18 April 2013 @ 12:29 am
RE: Local defenses and standing forces

With so little contact with the Initiative's higher ups regarding tactical maneuvering or mission planning, it's up to us on the ground to do the grunt work of organizing and maintaining a standing force here in the present. Has there been any attempt at building a local ground force here or collaborating at all with the civilian population?

There may be no point in trying to face the UE head on here, but if any of us are going to go home any time soon this war has to be won. That means we can't just sit here between whatever tasks the Initiative sends us on.
 
 
09 April 2013 @ 07:17 pm
[ Sokka is sitting cross-legged on his bed, leaning against the wall. There seem to be a few books scattered around next to him as he leans forward to address the camera. The young man scratches at his chin, then speaks. ]

Heeeey, everyone.

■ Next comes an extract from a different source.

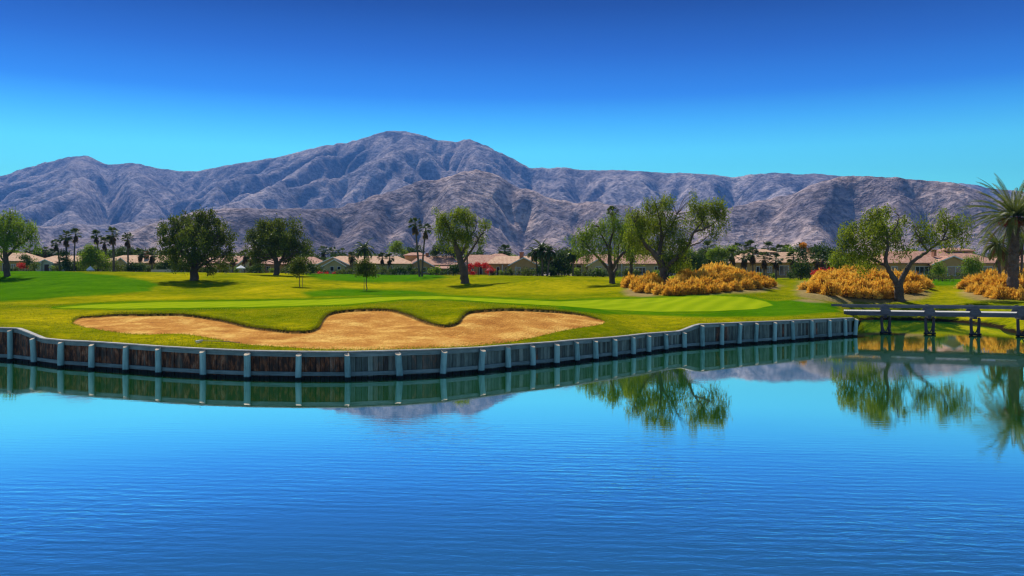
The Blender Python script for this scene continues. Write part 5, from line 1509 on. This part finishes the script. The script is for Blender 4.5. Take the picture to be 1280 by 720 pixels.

I've been doing some reading and stuff and I was wondering if there's anyone who could give me a hand, now.

[ He holds up one of the books, the worn and battered volume open to show a diagram of a car's engine. ]

Is there anyone who can show me how to work with an internal combustion engine?
 
 
03 April 2013 @ 11:46 pm
[The person on the video is...strange to say the least. He’s wearing an unusual, bubble-like helmet that seems to be full of water. And there’s not a doubt that he’s non-human. I mean, just look at him.

For a few minutes, he’s just poking at the Initiative-provided tablet in his hands with long, gloved (and apparently webbed fingers), and seems not to know he’s broadcasting a video. Or he does know, and is purposely making any viewers wait.

When he finally decides to address whoever is still watching, there's a harsh, robotic quality to his voice. And the whole time there’s a faint bubbling sound in the background, like a quiet fish tank filter.]


If this is a war you are right to want me. You are right to desire to have me lead your troops.

[He still doesn’t look at the camera directly, his large eyes staring down at the tablet’s screen.]

But I am not your wleyi to command. The wars of humans are inconsequential to me. You do not matter. Petty squabbles of a childish species. Your enemy is no threat or concern of mine.

[He sneers, showing rows of sharp, threatening-looking teeth.]

If you humans want to kill each other. I would rather just watch. Let me know when you are done.